The chief counsel for the Seattle office of Immigration and Customs Enforcement was charged Monday with stealing the identities of seven people who had come through his office, the Associated Press and Washington Post have reported.

Raphael A. Sanchez is accused of using the identities to try to open new credit cards with major lenders under the immigrants’ names. Sanchez resigned effective Feb. 12, the day the information—a federal charging document—was filed in the Western District of Washington. The Justice Department’s Public Integrity Section has charged Sanchez with one count each of wire fraud and aggravated identity theft.

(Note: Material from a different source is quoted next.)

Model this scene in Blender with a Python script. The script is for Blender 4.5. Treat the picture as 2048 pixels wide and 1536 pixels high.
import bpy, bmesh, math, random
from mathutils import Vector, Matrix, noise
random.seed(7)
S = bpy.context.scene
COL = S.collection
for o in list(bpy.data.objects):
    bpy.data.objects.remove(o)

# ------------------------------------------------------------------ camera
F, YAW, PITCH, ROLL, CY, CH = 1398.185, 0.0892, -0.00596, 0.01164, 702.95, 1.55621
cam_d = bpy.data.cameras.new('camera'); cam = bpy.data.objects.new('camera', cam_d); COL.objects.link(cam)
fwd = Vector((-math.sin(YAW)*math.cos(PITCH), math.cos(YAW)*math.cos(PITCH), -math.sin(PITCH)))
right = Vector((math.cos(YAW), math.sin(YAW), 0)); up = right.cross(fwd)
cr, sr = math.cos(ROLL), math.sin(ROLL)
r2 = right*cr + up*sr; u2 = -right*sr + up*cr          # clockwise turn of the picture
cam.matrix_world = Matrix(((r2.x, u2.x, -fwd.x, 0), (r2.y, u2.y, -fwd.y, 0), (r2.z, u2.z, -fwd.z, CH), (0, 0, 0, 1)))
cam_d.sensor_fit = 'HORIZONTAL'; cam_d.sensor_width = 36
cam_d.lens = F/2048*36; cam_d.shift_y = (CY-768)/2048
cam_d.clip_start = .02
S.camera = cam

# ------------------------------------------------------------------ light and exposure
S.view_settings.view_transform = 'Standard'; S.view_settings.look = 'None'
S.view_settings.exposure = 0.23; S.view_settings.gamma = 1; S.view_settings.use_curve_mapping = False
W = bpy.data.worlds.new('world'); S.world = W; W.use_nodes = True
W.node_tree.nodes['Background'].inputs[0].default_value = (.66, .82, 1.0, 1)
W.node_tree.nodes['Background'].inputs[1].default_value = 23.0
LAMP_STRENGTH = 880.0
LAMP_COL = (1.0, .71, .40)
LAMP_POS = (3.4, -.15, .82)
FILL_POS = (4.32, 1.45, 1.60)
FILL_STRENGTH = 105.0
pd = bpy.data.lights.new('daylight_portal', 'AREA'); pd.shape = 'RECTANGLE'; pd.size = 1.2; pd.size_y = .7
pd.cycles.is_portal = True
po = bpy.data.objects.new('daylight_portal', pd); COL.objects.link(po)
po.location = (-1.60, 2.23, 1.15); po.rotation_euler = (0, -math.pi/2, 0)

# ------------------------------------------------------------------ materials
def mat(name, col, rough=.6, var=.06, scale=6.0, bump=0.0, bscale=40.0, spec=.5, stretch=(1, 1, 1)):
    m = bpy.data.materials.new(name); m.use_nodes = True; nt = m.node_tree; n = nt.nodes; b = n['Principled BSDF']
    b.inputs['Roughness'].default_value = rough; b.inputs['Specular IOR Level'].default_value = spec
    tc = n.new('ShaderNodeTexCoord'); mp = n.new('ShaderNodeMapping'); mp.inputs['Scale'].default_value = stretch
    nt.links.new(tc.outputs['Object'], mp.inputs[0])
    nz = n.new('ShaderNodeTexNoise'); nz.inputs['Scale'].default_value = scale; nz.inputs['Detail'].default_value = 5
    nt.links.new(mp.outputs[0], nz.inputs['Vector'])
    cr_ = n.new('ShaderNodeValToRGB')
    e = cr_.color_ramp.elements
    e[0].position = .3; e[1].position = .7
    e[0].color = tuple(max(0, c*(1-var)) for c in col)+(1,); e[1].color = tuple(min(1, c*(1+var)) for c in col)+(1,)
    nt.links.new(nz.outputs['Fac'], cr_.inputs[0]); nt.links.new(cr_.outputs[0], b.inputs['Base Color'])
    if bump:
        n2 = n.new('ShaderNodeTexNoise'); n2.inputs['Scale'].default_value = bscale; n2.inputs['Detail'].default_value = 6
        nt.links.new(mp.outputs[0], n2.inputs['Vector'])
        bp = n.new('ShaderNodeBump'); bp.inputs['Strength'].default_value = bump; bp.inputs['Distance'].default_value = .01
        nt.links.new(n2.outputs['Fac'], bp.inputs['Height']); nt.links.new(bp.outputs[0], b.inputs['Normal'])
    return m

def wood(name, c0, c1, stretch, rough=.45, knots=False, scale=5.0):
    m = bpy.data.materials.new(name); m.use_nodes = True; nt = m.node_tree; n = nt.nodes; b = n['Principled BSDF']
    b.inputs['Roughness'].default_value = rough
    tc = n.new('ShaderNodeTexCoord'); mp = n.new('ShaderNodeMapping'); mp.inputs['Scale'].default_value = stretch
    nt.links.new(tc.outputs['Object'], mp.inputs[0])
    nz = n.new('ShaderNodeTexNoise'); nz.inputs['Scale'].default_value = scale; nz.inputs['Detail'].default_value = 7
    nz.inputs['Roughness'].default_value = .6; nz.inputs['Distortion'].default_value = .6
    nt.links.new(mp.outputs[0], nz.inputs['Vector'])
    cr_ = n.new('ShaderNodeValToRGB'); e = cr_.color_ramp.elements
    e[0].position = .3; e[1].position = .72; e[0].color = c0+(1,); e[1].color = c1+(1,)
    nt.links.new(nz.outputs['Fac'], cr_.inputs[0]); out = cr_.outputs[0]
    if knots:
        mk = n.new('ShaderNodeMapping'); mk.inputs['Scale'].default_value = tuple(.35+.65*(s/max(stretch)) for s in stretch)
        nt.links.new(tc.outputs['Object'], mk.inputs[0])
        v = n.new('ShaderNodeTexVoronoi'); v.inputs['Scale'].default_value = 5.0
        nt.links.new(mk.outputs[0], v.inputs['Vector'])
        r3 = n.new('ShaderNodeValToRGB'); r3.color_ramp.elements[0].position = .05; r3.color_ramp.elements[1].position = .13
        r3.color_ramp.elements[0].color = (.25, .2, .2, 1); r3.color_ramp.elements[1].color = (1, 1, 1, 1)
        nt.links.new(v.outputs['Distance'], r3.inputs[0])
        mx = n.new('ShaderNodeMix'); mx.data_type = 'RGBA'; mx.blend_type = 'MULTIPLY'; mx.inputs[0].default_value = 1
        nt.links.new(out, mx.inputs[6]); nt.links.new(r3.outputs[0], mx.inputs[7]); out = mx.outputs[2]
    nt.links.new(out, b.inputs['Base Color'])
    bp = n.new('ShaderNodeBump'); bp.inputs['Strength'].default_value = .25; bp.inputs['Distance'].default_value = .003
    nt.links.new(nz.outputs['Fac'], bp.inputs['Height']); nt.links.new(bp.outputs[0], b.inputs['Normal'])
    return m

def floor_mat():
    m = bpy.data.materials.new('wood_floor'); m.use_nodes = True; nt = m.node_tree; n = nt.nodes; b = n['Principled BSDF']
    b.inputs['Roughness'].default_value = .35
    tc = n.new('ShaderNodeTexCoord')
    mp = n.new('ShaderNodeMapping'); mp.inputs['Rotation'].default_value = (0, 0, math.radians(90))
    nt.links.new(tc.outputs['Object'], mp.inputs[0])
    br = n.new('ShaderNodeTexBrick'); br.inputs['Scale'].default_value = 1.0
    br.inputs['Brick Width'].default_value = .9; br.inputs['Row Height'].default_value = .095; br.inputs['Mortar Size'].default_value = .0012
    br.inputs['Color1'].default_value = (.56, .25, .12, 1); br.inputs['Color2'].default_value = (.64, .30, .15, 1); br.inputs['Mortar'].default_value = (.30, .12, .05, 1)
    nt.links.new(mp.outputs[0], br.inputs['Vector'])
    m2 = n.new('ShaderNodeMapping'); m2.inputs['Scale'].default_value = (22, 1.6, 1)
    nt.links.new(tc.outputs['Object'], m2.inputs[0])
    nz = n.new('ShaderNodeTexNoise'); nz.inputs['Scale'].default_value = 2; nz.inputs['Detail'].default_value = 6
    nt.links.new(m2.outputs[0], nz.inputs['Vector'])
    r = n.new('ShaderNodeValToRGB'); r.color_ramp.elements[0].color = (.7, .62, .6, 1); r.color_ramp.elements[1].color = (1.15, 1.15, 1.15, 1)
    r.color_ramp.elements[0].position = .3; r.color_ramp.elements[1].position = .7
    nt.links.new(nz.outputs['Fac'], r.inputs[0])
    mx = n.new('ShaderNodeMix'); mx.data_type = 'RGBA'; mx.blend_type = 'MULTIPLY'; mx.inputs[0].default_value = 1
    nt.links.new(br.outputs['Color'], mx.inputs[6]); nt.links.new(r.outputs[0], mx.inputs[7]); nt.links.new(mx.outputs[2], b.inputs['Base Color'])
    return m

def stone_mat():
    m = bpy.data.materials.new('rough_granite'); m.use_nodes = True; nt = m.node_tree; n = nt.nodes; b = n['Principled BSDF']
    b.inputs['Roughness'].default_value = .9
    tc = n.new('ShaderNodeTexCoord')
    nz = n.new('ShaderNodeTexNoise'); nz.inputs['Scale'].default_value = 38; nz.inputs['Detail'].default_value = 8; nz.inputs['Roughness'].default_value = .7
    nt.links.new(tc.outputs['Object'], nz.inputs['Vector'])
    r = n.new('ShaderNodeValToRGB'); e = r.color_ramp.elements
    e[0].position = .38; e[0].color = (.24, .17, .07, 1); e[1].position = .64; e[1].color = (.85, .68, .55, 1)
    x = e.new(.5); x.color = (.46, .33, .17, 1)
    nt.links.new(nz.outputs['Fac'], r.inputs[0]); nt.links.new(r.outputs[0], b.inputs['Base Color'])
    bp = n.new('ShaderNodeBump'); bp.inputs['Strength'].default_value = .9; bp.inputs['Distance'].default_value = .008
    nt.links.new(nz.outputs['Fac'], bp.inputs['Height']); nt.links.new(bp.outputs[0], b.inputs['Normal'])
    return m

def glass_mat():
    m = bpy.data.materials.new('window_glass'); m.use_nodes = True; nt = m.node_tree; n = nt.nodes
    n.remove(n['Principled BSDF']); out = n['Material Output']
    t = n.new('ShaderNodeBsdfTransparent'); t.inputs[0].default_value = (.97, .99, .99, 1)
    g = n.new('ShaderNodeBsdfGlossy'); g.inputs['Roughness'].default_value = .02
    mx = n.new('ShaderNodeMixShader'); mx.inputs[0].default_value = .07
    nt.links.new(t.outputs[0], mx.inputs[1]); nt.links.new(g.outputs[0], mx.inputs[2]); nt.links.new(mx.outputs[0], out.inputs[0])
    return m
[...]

Neither an attorney for Sanchez nor the Department of Justice had a comment immediately. But the charging document in the case says Sanchez emailed himself identifying information from seven immigrants “in various stages of immigration proceedings” before ICE, and then tried to open credit cards in those people’s names. In one case, Sanchez sent an energy bill, Chinese passport and U.S. permanent resident card from his ICE email account to a personal Yahoo email account.

The Associated Press notes that the filing of an information suggests that a plea deal is in the works; it’s only filed when the defendant has waived the right to a grand jury. The court calendar shows that Sanchez is scheduled to enter a plea on Thursday, Feb. 15.

The Post says ICE’s Seattle office has actively participated in federal efforts to increase immigration enforcement. That includes participation in “Operation Safe City,” an effort in September to make arrests in “sanctuary cities” that have a policy against cooperating with ICE.